WHAT IS EXPECTED: Note each line of the listing that contains the string "scene", and copy it.

Start of DATA PROVIDED

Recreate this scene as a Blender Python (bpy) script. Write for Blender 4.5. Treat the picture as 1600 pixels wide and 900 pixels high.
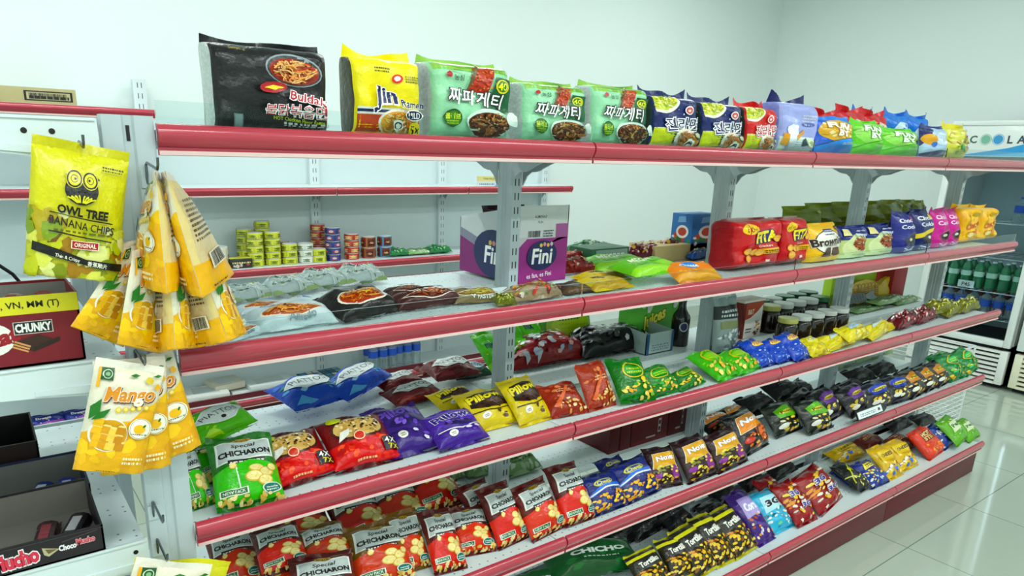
import bpy, bmesh, math, random
from math import sin, cos, pi, radians, sqrt
from mathutils import Vector, Matrix
from mathutils.geometry import tessellate_polygon
for o in list(bpy.data.objects): bpy.data.objects.remove(o, do_unlink=True)
SC = bpy.context.scene
COL = SC.collection
# ------------------------------------------------------------------ camera
CAM = Vector((-0.24947, -1.17327, 1.45429)); YAW, PITCH, ROLL = 0.63652, 0.29102, 0.03045
FPX, PPX, PPY = 1099.18, 754.97, 564.08
_fw = Vector((sin(YAW)*cos(PITCH), cos(YAW)*cos(PITCH), -sin(PITCH)))
_r = Vector((cos(YAW), -sin(YAW), 0)); _u = _r.cross(_fw)
_rr = cos(ROLL)*_r + sin(ROLL)*_u; _uu = -sin(ROLL)*_r + cos(ROLL)*_u
cd = bpy.data.cameras.new('camera'); co = bpy.data.objects.new('camera', cd); COL.objects.link(co)
M = Matrix((_rr, _uu, -_fw)).transposed().to_4x4(); M.translation = CAM
co.matrix_world = M
cd.sensor_fit = 'HORIZONTAL'; cd.sensor_width = 36; cd.lens = FPX/1600*36
cd.shift_x = (800-PPX)/1600; cd.shift_y = (PPY-450)/1600; cd.clip_start = 0.02
SC.camera = co
def on(u, v, x=None, y=None, z=None):          # the point of the place seen at a photo pixel, on a plane
    d = _fw + _rr*((u-PPX)/FPX) - _uu*((v-PPY)/FPX)
    t = (x-CAM.x)/d.x if x is not None else (y-CAM.y)/d.y if y is not None else (z-CAM.z)/d.z
    return CAM + d*t
def ray(u, v): return _fw + _rr*((u-PPX)/FPX) - _uu*((v-PPY)/FPX)
# ------------------------------------------------------------------ view, world, ceiling lamps
SC.view_settings.view_transform = 'Standard'; SC.view_settings.look = 'None'
SC.view_settings.gamma = 1; SC.view_settings.exposure = 0.0; SC.view_settings.use_curve_mapping = False
W = bpy.data.worlds.new('world'); SC.world = W; W.use_nodes = True
W.node_tree.nodes['Background'].inputs[0].default_value = (.85, 1, .98, 1); W.node_tree.nodes['Background'].inputs[1].default_value = .25
LAMP_POWER = 16; LAMP_COL = (.95, 1, .98)
CEIL = 3.0
LAMPS = [(x, y) for y in (-2.7, -1.45, 1.6) for x in (-1.8, 0.1, 2.0, 4.1)]
# ------------------------------------------------------------------ materials
def hexc(h):
    h = h.lstrip('#'); c = [int(h[i:i+2], 16)/255 for i in (0, 2, 4)]
    return tuple(x/12.92 if x <= .04045 else ((x+.055)/1.055)**2.4 for x in c) + (1,)
MATS = {}
def mat(name, col='#ffffff', rough=.4, metal=0, coat=0, spec=.5, bump=0, bscale=40, bdist=.003, vary=0, alpha=1, trans=0, ior=1.45, emit=0):
    key = (name, col, rough, metal, coat, bump, bscale, vary, alpha, trans, emit)
    if key in MATS: return MATS[key]
    m = bpy.data.materials.new(name); m.use_nodes = True; nt = m.node_tree; b = nt.nodes['Principled BSDF']
    c = hexc(col); I = b.inputs
    I['Base Color'].default_value = c; I['Roughness'].default_value = rough; I['Metallic'].default_value = metal
    I['Coat Weight'].default_value = coat; I['Coat Roughness'].default_value = .12; I['Specular IOR Level'].default_value = spec
    I['Alpha'].default_value = alpha; I['Transmission Weight'].default_value = trans; I['IOR'].default_value = ior
    if emit: I['Emission Color'].default_value = c; I['Emission Strength'].default_value = emit
    tc = nt.nodes.new('ShaderNodeTexCoord')
    n = nt.nodes.new('ShaderNodeTexNoise'); n.inputs['Scale'].default_value = bscale; n.inputs['Detail'].default_value = 3
    nt.links.new(tc.outputs['Object'], n.inputs['Vector'])
    if bump:
        bp = nt.nodes.new('ShaderNodeBump'); bp.inputs['Strength'].default_value = bump; bp.inputs['Distance'].default_value = bdist
        nt.links.new(n.outputs['Fac'], bp.inputs['Height']); nt.links.new(bp.outputs['Normal'], I['Normal'])
    if vary:
        mx = nt.nodes.new('ShaderNodeMix'); mx.data_type = 'RGBA'
        mx.inputs[6].default_value = tuple(x*(1-vary) for x in c[:3])+(1,); mx.inputs[7].default_value = tuple(min(1, x*(1+vary)) for x in c[:3])+(1,)
        nt.links.new(n.outputs['Fac'], mx.inputs[0]); nt.links.new(mx.outputs[2], I['Base Color'])
    MATS[key] = m
    return m
def rich(h):      # printed film inks: deeper and fuller than paper
    r, g, b, _ = hexc(h); l = .25*r+.6*g+.15*b; q = [max(0, l+(x-l)*1.18) for x in (r, g, b)]; q = [min(1, x**1.13) for x in q]
    return '#'+''.join('%02x' % round(255*(12.92*x if x <= .0031308 else 1.055*x**(1/2.4)-.055)) for x in q)
def film(c): return mat('film_'+c[1:], rich(c), rough=.3, coat=.16, spec=.4, bump=.5, bscale=45, bdist=.008)
def card(c): return mat('card_'+c[1:], c, rough=.45, bump=.05, bscale=80)
def tin(c): return mat('tin_'+c[1:], c, rough=.3, coat=.3, vary=.04)
def mesh_nodes(m):
    nt = m.node_tree
    return nt, nt.nodes, nt.links, nt.nodes['Principled BSDF']
# ------------------------------------------------------------------ mesh collector
class MB:
    def __init__(s): s.v = []; s.f = []; s.mi = []; s.mats = []
    def m(s, mt):
        if mt not in s.mats: s.mats.append(mt)
        return s.mats.index(mt)
    def add(s, vs, fs, mt):
        k = len(s.v); s.v += [tuple(v) for v in vs]; i = s.m(mt)
        s.f += [tuple(k+j for j in f) for f in fs]; s.mi += [i]*len(fs); return s
    def box(s, x0, y0, z0, x1, y1, z1, mt, c=0):
        if c:      # chamfered box
            bm = bmesh.new(); bmesh.ops.create_cube(bm, size=1)
            for v in bm.verts: v.co = Vector(((x0+x1)/2+v.co.x*(x1-x0), (y0+y1)/2+v.co.y*(y1-y0), (z0+z1)/2+v.co.z*(z1-z0)))
            bmesh.ops.bevel(bm, geom=bm.edges[:], offset=c, segments=2, affect='EDGES', profile=.5)
            return s.bm(bm, mt)
        return s.add([(x0,y0,z0),(x1,y0,z0),(x1,y1,z0),(x0,y1,z0),(x0,y0,z1),(x1,y0,z1),(x1,y1,z1),(x0,y1,z1)],
                     [(0,3,2,1),(4,5,6,7),(0,1,5,4),(1,2,6,5),(2,3,7,6),(3,0,4,7)], mt)
    def bm(s, bm, mt):
        bm.verts.ensure_lookup_table(); bm.verts.index_update()
        s.add([v.co[:] for v in bm.verts], [[v.index for v in f.verts] for f in bm.faces], mt); bm.free(); return s
    def prism(s, poly, fn, t0, t1, mt):      # poly in 2D, fn(a, b, t) -> 3D
        n = len(poly); vs = [fn(a, b, t0) for a, b in poly]+[fn(a, b, t1) for a, b in poly]
        fs = [(i, (i+1) % n, n+(i+1) % n, n+i) for i in range(n)]
        tr = tessellate_polygon([[Vector((a, b, 0)) for a, b in poly]])
        fs += [tuple(t) for t in tr]+[tuple(n+i for i in reversed(t)) for t in tr]
        return s.add(vs, fs, mt)
    def tube(s, pts, r, mt, n=8, closed=False):
        pts = [Vector(p) for p in pts]; vs = []; fs = []; N = len(pts); up = None
        for i, p in enumerate(pts):
            a = pts[(i-1) % N] if (i or closed) else p; b = pts[(i+1) % N] if (i < N-1 or closed) else p
            d = (b-a).normalized()
            if up is None: up = d.orthogonal().normalized()
            up = (up-d*up.dot(d)); up = up.normalized() if up.length > 1e-6 else d.orthogonal().normalized()
            w = d.cross(up)
            vs += [p+(up*cos(2*pi*k/n)+w*sin(2*pi*k/n))*r for k in range(n)]
        for i in range(N if closed else N-1):
            j = (i+1) % N
            fs += [(i*n+k, i*n+(k+1) % n, j*n+(k+1) % n, j*n+k) for k in range(n)]
        if not closed: fs += [tuple(reversed(range(n))), tuple((N-1)*n+k for k in range(n))]
        return s.add(vs, fs, mt)
    def lathe(s, prof, mt, n=24, o=(0,0,0)):   # prof: (r, z, optional material of the band above)
        k = len(prof); vs = []; 
        for r, z, *_ in prof: vs += [(o[0]+r*cos(2*pi*a/n), o[1]+r*sin(2*pi*a/n), o[2]+z) for a in range(n)]
        base = len(s.v); s.v += vs
        for i in range(k-1):
            mm = s.m(prof[i][2] if len(prof[i]) > 2 else mt)
            for a in range(n):
                s.f.append((base+i*n+a, base+i*n+(a+1) % n, base+(i+1)*n+(a+1) % n, base+(i+1)*n+a)); s.mi.append(mm)
        s.f.append(tuple(base+a for a in reversed(range(n)))); s.mi.append(s.m(prof[0][2] if len(prof[0]) > 2 else mt))
        s.f.append(tuple(base+(k-1)*n+a for a in range(n))); s.mi.append(s.m(prof[-2][2] if len(prof[-2]) > 2 else mt))
        return s
    def mesh(s, name, smooth=35):
        me = bpy.data.meshes.new(name); me.from_pydata(s.v, [], s.f)
        for m in s.mats: me.materials.append(m)
        me.polygons.foreach_set('material_index', s.mi)
        if smooth:
            me.polygons.foreach_set('use_smooth', [True]*len(s.f)); me.update(); me.set_sharp_from_angle(angle=radians(smooth))
        me.update(); return me
    def build(s, name, parent=None, loc=None, smooth=35):
        return link(name, s.mesh(name, smooth), parent, loc)
def link(name, me, parent=None, loc=None):
    o = bpy.data.objects.new(name, me); COL.objects.link(o)
    if parent: o.parent = parent
    if loc: o.location = loc
    return o
def tag(o, label, cat, group=None, kind=None):
    if label: o['label'] = label
    if cat: o['category'] = cat
    if group: o['group'] = group
    if kind: o['kind'] = kind
    return o
def struct(o): o['kind'] = 'structure'; return o
def empty(name, loc=(0,0,0), rz=0):
    o = bpy.data.objects.new(name, None); COL.objects.link(o); o.location = loc; o.rotation_euler = (0, 0, rz); o.empty_display_size = .05
    return o
def clone(o):
    c = o.copy(); COL.objects.link(c)
    for ch in o.children:
        d = ch.copy(); COL.objects.link(d); d.parent = c
        for g in ch.children:
            e = g.copy(); COL.objects.link(e); e.parent = d
    return c
# ================================================================== the room
wall_m = mat('painted_wall', '#eaf4f2', rough=.55, bump=.03, bscale=150)
ceil_m = mat('ceiling_paint', '#f2f6f5', rough=.7)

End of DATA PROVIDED

WRITTEN SOLUTION:
Recreate this scene as a Blender Python (bpy) script. Write for Blender 4.5. Treat the picture as 1600 pixels wide and 900 pixels high.
SC = bpy.context.scene